Buckminster Fuller Institute Announces 2013 Challenge, $100,000 Award
The Buckminster Fuller Institute has announced a call for proposals for their 2013 Challenge.
Each year, the Buckminster Fuller Institute awards $100,000 to support the development and implementation of a solution that has significant potential to solve one of humanity’s most pressing problems. This prize program is a call to the world’s artists, scientists, designers, architects, engineers, students, and entrepreneurs committed to playing a transformative role in addressing the biggest issues we face today.

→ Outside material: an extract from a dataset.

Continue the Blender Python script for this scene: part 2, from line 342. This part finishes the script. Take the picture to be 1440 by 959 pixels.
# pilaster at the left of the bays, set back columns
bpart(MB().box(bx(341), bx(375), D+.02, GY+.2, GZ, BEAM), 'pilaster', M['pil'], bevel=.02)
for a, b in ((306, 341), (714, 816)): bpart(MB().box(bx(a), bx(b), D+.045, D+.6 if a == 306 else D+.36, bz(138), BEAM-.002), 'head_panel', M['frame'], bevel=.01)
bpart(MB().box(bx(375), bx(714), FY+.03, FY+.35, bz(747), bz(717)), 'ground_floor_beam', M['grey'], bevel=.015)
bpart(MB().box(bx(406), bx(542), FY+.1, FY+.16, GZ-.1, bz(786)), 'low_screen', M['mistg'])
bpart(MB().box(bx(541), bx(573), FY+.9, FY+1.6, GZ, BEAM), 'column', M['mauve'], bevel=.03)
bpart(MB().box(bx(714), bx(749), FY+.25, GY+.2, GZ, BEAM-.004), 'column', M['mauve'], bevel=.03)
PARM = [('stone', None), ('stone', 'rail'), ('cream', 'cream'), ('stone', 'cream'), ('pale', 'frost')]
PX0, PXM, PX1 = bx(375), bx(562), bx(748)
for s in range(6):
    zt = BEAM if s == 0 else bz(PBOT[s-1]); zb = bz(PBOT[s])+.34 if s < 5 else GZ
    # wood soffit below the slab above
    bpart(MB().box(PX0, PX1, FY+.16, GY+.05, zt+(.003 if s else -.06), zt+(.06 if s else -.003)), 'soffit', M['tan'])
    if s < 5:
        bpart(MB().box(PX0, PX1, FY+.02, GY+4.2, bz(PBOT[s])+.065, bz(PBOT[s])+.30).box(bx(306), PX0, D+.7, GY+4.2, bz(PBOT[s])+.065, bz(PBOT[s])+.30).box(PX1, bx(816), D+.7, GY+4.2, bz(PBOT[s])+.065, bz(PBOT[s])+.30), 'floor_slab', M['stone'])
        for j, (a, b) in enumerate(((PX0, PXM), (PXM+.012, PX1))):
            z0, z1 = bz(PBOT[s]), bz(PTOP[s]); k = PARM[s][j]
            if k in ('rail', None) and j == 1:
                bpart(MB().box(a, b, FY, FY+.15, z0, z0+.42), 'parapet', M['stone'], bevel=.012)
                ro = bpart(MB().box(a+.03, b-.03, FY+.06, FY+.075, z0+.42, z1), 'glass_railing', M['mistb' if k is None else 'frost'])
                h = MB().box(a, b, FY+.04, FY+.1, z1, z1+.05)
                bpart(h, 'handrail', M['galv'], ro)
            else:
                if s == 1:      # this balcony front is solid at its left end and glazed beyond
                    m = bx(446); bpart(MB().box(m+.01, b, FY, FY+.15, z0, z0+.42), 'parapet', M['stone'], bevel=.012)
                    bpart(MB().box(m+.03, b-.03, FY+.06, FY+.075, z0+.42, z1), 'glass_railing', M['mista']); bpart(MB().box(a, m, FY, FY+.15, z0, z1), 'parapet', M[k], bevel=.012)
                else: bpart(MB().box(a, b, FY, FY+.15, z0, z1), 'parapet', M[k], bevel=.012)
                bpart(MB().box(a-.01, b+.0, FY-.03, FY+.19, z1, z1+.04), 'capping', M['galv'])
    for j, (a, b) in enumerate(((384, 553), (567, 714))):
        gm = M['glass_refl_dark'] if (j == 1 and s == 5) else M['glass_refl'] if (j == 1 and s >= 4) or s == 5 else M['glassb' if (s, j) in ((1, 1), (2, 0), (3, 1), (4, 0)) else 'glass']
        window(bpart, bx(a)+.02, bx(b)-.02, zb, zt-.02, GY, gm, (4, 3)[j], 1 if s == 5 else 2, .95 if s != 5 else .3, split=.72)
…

Winning the Buckminster Fuller Challenge requires more than inserting a great stand-alone innovation into a complex ‘problem space’. We are looking for holistic strategies that demonstrate a clear grasp of ‘the big picture’, focused on a well-defined need of critical importance. If for example, your solution emphasizes a new design, material, process, service, tool, technology, or any combination, it is essential that it be part of an integrated strategy that incorporates key social, environmental, and economic factors. We are seeking visions that put forth what Fuller called a preferred state model – one that aims to design a set of initial conditions from inception in order to create over time, the most desirable, sustainable outcome. We are seeking solutions that embody what Fuller referred to as the trimtab principle – demonstrating that a relatively small initiative inserted into a system at the right time and place can achieve maximum leverage for advantageous change.
Entries can span the spectrum of scale – from macrostrategies restoring and maintaining ecosystems necessary for life on earth to thrive, to community-based ventures that have global relevance. Entries can also span the spectrum of development stage – from well formulated concept, to proof-of-concept, to proven track record. Competence and commitment of the team behind the idea is more important.